What does deforestation mean?
Deforestation is the land-conversion question behind deforestation-free status. For EUDR evidence work, the key issue is whether a commodity can be traced to land that avoided post-2020 forest-to-agricultural conversion.
Source context
This page uses the EUDR Article 2 definition. The 31 December 2020 baseline belongs with the deforestation-free assessment, while deforestation itself identifies the forest-to-agricultural-use conversion that triggers the concern.

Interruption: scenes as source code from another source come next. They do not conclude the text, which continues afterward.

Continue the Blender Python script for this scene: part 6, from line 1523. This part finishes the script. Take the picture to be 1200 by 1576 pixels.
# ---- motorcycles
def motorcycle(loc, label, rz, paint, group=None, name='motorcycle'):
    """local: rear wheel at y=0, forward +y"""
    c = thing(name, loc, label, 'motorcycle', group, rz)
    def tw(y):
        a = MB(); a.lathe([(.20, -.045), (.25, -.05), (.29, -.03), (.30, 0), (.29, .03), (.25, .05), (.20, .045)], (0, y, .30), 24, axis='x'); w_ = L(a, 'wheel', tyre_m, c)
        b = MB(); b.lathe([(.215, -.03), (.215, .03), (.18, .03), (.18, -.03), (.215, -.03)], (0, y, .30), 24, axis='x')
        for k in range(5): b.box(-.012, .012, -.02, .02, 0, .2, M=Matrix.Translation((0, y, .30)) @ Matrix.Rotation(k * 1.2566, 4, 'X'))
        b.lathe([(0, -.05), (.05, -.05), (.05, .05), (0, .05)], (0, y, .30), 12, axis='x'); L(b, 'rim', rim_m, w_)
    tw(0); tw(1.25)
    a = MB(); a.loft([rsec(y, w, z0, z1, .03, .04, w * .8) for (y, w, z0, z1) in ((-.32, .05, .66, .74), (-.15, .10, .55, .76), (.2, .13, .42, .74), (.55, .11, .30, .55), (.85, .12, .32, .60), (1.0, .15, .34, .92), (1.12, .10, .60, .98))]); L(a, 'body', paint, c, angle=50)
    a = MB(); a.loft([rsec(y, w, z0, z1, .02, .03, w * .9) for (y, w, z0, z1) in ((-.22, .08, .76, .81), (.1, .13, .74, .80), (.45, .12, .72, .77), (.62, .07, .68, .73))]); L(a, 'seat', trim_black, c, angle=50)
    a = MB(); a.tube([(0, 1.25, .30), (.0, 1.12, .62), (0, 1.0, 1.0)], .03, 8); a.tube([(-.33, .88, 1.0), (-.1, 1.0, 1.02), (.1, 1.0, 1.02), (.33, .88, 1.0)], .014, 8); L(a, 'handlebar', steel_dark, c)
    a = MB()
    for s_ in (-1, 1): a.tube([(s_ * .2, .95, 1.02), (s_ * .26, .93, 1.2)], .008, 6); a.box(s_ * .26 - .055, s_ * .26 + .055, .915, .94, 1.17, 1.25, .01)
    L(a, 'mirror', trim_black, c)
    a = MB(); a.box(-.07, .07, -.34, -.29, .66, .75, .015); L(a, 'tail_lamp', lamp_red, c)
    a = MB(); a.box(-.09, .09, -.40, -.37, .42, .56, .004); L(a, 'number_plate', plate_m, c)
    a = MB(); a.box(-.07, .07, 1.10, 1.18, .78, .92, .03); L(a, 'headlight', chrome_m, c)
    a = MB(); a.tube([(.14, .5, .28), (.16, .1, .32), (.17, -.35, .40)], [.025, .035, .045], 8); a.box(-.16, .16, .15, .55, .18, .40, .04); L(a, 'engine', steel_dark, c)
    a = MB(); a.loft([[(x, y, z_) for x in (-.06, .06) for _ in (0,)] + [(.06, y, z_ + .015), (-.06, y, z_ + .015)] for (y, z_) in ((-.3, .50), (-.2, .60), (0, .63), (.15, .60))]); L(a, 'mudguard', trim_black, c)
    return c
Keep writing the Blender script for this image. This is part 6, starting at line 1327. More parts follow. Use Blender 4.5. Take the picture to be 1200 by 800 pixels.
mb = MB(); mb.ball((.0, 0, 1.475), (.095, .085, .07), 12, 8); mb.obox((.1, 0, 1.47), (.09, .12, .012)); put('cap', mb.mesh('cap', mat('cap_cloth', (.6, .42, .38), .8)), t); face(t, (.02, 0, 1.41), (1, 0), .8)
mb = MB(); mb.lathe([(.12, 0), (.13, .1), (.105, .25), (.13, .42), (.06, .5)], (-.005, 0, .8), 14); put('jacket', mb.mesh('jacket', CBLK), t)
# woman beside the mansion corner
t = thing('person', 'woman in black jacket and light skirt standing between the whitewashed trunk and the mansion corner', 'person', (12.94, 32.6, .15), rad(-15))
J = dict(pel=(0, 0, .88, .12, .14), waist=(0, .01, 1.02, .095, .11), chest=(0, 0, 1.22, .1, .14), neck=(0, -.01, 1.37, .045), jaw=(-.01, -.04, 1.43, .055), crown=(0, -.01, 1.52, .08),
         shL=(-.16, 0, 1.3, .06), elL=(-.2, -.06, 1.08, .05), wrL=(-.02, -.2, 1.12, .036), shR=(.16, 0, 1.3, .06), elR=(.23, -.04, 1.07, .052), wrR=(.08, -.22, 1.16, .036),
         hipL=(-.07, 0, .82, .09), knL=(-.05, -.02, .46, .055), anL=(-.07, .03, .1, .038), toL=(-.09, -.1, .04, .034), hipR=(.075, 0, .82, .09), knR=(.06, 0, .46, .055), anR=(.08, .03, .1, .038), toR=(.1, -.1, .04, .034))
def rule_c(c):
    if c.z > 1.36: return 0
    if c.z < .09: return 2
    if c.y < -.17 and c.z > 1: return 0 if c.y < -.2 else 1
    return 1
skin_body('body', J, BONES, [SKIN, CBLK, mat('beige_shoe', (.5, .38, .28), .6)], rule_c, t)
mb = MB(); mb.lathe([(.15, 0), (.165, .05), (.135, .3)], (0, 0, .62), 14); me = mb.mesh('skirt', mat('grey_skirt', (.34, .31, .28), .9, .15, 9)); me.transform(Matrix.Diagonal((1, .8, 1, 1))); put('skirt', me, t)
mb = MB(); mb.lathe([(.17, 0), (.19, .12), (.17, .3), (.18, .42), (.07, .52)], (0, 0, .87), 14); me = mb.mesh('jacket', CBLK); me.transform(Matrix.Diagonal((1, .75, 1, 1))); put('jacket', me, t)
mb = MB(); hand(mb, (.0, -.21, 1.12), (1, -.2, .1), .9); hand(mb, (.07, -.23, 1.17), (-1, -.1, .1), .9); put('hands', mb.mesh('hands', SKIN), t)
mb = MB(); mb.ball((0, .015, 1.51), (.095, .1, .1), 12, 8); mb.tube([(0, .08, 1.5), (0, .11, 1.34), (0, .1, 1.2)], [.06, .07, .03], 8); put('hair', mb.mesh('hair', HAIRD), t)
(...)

Official definitions by source
EUDR
Regulation (EU) 2023/1115 on deforestation-free products
the conversion of forest to agricultural use, whether human-induced or not;
Reference: Article 2, point 3
View official source
Definition status
Reviewed public draft page. Aligns with EUDR high-priority policy: source-bound scope/role boundaries, concrete origin and market-activity records, and traceability-focused commentary.
Practical application
Implementation records should capture plot identifier, land-use evidence, baseline date, commodity batch, geolocation, production event, source imagery or land-classification file, assessment result, and link to the relevant due-diligence statement.
Minespider commentary
Deforestation is an origin and land-use traceability problem. Plot evidence, commodity batches, dates, and land-classification records need to be linked so the deforestation-free outcome can be validated rather than inferred from supplier claims.
Common confusions
- Assuming only deliberate human-caused clearing is covered; EUDR says whether human-induced or not.
- Confusing deforestation with forest degradation, which EUDR defines separately.
- Treating the 31 December 2020 date as optional context rather than the baseline used for deforestation-free assessment.